Companies ‘are scrambling to boost tax transparency amid global crackdown’

Companies ‘are scrambling to boost tax transparency amid global crackdown’


Companies around the world are scrambling to overhaul how they communicate with the public when it comes to how much tax they pay, according to professional services firm KPMG.

While the Senate is currently investigating multinational firms such as Apple and Google over potential tax avoidance, other countries are also grappling with how to increase the public’s perception of fairness in their respective taxation systems.

Greg Wiebe, head of global tax for KPMG, told SmartCompany large corporations are currently responding to the global push to boost transparency and crack down on profit shifting.

“Societal pressures will create a situation where five years from now multinational corporations will be making some sort of declaration to the public in their public statements about here’s where we operate, here’s what our supply chain looks like, here’s the employment we have and the capital we’ve employed,” Wiebe predicts.

“Frankly, our clients are getting ready to tell that story today.”

Wiebe says the international tax debate is a way for governments to claw back trust by forcing companies to be just as transparent with their tax as individuals.

Australia, he says, is no exception.

“Ever since the global financial crisis and the great recession that followed, there has been a huge amount of mistrust in government,” Wiebe says.

“How do you get that trust back? You do two things – you increase transparency and you focus on the perception of fairness. That’s what you see in the whole taxation debate right now.”

The OECD released its final report into base erosion and profit-shifting last week, recommending, among other things, mandatory disclosure rules for perceived “aggressive or abusive” tax planning.

The Senate is yet to hand down its final report on corporate tax avoidance, but has put forward a draft report that suggests the Australian Tax Office name-and-shame companies who are not paying their fair share of tax.

While Wiebe applauds the OECD’s recommendations, he says it would be terrible for different jurisdictions to develop vastly different rules – for example, if one country requires a “roomful” of paperwork and another does not.

“The cost of compliance to corporations will be impossible,” Wiebe says.

“If it’s something that the taxing authorities or the government from a policy perspective want to see, then let’s develop one way of doing it and it’ll be costly for multinationals to comply but at least they’ll be able to comply in a consistent manner.

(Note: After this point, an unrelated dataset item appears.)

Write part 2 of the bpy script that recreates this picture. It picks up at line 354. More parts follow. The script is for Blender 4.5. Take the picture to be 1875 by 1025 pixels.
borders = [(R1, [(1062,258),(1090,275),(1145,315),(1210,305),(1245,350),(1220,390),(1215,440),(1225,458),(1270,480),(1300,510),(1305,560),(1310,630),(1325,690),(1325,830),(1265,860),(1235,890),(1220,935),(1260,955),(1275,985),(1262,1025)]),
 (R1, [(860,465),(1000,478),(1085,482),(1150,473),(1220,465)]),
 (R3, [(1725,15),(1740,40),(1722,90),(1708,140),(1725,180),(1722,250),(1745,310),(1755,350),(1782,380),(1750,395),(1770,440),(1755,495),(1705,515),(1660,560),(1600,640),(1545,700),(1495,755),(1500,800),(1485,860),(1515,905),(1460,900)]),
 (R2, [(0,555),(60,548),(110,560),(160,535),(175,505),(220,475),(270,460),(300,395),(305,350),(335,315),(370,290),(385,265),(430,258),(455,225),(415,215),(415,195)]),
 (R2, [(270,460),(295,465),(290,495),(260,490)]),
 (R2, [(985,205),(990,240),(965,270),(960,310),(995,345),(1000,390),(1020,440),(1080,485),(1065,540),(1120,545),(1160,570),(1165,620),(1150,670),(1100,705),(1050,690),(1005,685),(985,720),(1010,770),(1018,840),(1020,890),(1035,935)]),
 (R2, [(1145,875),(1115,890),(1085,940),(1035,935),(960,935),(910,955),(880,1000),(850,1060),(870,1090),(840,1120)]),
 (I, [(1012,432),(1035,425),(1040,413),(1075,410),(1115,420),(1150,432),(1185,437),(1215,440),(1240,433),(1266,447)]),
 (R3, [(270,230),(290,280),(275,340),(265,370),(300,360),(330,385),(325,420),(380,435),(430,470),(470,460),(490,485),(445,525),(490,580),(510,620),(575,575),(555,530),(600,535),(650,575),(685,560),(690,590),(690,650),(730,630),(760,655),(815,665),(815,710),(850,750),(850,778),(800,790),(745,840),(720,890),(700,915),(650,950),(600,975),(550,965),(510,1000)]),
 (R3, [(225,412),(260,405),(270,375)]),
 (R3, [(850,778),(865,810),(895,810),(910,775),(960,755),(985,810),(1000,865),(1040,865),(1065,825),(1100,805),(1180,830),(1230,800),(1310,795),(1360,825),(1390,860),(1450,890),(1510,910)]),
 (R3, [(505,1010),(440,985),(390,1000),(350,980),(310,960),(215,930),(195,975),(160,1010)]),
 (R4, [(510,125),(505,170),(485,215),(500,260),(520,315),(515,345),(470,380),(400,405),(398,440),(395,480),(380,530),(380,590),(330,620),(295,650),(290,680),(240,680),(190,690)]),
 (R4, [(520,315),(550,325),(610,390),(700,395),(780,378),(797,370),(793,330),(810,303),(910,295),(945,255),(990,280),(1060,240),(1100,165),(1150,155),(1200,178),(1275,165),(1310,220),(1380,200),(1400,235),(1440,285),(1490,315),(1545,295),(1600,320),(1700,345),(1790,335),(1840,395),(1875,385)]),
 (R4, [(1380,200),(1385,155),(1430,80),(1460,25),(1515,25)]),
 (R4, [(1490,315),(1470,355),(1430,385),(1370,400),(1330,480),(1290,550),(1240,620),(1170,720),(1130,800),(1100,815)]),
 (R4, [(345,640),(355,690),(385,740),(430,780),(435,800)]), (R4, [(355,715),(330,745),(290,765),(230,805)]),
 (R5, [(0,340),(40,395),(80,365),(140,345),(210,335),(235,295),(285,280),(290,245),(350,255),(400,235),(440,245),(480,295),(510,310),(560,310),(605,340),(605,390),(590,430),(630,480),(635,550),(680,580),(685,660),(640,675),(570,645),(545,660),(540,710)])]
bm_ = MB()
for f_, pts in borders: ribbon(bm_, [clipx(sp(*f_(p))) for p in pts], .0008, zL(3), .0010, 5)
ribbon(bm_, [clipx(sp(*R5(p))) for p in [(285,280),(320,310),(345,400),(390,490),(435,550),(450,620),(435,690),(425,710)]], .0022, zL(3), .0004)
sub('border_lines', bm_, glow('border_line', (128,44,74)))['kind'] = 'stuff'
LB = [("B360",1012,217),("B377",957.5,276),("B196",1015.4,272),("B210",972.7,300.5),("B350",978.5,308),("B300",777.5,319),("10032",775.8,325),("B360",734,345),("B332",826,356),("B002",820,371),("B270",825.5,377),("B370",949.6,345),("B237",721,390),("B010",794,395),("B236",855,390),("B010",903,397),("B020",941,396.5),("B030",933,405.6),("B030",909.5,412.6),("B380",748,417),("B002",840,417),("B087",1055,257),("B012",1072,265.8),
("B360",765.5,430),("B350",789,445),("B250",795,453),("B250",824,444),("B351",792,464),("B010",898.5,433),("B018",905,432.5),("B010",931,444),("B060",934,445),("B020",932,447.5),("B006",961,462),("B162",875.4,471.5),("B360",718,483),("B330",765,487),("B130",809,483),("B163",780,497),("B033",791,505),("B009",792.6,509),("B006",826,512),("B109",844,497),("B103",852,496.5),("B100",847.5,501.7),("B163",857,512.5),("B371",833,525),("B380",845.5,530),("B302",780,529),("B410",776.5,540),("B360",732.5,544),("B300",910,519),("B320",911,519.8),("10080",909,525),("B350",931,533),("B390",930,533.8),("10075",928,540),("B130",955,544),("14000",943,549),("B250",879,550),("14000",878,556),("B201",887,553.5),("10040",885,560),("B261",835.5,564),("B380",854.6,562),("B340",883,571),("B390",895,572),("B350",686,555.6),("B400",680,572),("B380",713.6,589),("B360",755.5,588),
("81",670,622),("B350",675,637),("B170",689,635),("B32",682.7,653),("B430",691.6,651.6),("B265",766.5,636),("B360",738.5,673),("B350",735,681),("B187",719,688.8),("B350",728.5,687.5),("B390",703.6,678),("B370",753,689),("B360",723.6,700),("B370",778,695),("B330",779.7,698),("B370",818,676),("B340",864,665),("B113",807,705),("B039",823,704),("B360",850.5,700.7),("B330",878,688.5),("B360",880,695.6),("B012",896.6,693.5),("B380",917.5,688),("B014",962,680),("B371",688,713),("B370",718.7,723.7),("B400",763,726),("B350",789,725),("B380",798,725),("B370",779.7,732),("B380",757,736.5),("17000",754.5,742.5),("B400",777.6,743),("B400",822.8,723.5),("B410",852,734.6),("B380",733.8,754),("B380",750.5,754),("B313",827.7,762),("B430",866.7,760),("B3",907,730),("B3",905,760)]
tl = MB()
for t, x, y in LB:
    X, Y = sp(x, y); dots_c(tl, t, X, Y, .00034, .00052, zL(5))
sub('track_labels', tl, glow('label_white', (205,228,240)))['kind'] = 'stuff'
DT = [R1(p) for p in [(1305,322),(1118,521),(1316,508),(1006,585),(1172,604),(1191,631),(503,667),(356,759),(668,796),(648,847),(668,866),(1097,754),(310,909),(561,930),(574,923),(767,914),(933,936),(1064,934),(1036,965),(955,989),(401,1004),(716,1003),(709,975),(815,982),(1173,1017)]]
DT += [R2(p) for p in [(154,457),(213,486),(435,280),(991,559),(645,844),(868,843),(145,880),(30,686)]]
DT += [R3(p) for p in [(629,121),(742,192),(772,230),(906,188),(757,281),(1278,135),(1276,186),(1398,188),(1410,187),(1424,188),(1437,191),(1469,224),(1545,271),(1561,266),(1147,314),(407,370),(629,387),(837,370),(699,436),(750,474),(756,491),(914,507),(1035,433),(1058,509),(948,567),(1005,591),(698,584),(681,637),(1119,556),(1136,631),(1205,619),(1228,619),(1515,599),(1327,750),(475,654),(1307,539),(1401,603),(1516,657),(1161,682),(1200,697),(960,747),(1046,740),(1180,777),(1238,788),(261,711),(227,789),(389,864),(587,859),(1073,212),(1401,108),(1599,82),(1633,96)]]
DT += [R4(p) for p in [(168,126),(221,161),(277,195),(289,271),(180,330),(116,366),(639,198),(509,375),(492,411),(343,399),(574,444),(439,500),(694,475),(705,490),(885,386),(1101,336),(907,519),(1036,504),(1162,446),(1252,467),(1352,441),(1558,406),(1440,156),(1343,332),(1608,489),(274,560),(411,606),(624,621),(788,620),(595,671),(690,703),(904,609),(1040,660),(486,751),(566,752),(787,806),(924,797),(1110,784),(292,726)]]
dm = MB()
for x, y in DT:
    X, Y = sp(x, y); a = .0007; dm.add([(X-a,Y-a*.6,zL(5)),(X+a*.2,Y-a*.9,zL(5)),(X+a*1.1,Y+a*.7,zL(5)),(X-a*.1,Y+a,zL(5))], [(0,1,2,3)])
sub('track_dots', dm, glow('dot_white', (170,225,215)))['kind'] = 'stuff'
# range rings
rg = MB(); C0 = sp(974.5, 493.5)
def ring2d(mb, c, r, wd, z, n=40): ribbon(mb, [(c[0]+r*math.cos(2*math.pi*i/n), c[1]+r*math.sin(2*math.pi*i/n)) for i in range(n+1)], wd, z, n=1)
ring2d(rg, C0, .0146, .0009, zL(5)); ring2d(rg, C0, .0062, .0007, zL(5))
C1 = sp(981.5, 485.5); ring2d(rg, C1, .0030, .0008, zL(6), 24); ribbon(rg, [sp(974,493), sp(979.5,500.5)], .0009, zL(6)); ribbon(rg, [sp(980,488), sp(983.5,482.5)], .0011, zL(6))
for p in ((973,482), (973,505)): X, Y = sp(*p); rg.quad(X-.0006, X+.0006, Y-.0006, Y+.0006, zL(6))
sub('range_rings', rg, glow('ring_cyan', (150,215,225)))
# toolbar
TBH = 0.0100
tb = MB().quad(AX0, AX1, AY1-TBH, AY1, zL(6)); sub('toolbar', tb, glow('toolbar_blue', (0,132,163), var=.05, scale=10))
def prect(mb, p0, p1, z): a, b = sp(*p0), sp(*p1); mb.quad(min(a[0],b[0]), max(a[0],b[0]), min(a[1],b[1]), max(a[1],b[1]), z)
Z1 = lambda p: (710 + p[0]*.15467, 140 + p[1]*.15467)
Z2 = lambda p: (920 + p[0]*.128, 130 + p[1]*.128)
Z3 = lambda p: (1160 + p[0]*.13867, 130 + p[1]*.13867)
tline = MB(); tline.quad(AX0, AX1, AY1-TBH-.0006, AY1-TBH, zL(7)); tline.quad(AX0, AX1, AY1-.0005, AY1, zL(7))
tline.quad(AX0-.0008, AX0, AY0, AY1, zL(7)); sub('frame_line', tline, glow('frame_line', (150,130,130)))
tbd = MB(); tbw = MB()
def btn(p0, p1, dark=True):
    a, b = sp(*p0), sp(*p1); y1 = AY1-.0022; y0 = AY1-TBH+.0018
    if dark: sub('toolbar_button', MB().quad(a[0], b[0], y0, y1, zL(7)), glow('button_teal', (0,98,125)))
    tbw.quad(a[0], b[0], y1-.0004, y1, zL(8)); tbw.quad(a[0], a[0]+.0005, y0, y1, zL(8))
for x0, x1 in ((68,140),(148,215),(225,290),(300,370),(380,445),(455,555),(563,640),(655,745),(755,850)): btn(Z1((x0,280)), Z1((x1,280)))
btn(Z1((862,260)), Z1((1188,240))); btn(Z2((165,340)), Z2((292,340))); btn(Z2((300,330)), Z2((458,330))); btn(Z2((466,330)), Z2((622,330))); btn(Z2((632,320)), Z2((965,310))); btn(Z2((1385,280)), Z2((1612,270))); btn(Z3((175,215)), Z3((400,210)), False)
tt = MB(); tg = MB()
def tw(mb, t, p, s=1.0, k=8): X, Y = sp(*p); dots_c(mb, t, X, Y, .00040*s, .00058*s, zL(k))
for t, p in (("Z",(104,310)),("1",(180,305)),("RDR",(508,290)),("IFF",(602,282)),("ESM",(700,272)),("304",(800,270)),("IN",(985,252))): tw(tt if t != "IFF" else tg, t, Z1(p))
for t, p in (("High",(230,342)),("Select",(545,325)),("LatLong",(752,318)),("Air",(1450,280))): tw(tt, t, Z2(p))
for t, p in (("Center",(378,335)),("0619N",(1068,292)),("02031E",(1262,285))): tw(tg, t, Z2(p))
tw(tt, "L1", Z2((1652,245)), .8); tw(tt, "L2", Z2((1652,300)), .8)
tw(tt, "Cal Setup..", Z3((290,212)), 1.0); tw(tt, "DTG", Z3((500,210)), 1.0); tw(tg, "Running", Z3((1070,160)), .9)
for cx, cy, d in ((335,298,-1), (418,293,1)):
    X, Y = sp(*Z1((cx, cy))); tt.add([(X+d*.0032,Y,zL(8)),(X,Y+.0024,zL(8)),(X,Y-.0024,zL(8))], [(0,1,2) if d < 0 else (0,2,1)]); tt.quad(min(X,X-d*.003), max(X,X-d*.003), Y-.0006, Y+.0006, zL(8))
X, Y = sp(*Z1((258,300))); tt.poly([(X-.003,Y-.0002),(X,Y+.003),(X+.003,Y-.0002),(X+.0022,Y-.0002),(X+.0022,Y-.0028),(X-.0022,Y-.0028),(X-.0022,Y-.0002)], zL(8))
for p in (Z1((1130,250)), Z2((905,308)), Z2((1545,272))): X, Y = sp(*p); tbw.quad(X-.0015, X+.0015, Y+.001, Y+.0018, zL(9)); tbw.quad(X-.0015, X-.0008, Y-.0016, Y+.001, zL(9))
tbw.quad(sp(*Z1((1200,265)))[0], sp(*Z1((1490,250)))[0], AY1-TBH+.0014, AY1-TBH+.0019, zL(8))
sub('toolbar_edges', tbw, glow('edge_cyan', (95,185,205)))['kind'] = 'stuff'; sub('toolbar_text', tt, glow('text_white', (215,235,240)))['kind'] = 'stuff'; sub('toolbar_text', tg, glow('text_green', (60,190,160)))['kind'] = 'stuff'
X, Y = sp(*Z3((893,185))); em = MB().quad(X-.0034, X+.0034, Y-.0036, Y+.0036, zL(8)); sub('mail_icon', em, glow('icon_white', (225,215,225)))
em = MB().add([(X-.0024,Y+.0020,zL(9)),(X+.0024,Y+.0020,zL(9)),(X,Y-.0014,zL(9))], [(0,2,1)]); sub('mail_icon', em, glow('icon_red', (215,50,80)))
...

But we’re already seeing that start to break apart a bit.”

Jane McCormick, head of tax for KPMG in Europe and Africa, agrees and questions whether “tonnes of confusing data” would actually help the public understand how much tax a business is paying.

“My real concern is that actually none of that is going to be really helpful to civil society,” she says.

“It’s a shame in a way, I think, if we get lots and lots of these different laws. It will be a much better thing [if it’s consistent] because business is getting its head around this and is getting to a situation where they have to explain themselves. They have to explain themselves in a way that is most appropriate for their business.”